All of the above is relevant because you will get a pretty quick idea about whether what you are hoping to do is a likely path to success. Now if you are seeing that almost everyone has a college degree except for a few outliers whose actions did not follow any particular course you can duplicate than its time to drop the lesser goal for the greater goal, suck it up, go to college and establish yourself in every meaningful way that will get you to where you want to be.
My personal advice is just one of many voices but I'll give it. Go to college part-time and as inexpensively but as high quality as you can. Keep doing everything I described above but take 2 or 3 classes while doing it. Also work like crazy and spend nothing. See if you can get your real estate license while in school. Build credit. Save a sizeable chunk of cash and then buy a place near to the campus your schooling is at, where you can house hack and rent a bunch of rooms to other college kids. The location and cost of real estate in that area will be a big factor in pulling this off. Ideally rinse and repeat through to graduation when you are hopefully sitting on several properties. Maybe you never graduate because your properties take off and real estate draws you in full time, no big deal the degree was never the goal but don't make excuses if staying is the more successful route. From that point you should be able to expand pretty systematically and by the time you're 35 or 40 you are a real estate mogal and you are buying apartment complexes, trailer parks, office building etc instead of SFHs. Real estate is not rocket science and in my opinion is the route gives a high probability of success if stay the course, buy intelligently and don't live lavishly.

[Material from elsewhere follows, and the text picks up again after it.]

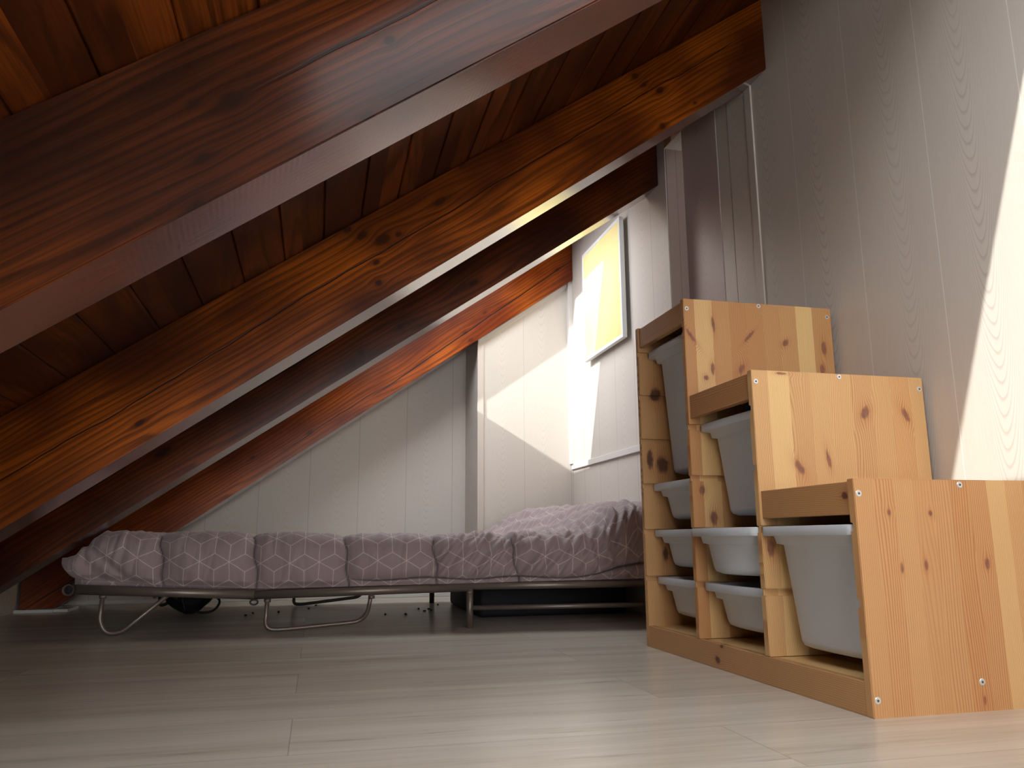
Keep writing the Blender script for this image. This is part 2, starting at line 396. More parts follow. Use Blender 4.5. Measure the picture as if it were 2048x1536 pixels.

Much more than I planned on writing but there it is. Personally I love the books the millionaire next door and millionaire mind combined with the mentality of Rich Dad Poor Dad. There is a lot of financial truth in multiple taught methods of not spending and yet still taking reasonable risks that make your money work for you. One last thing I will add is that thinking of college as a degree is wrong in my opinion. It is the contacts that you make there and ideally the way they teach you to learn that are the true value. Most wealthy individuals met their spouse, best friends and many of their business associates through their college education. This is all true for me.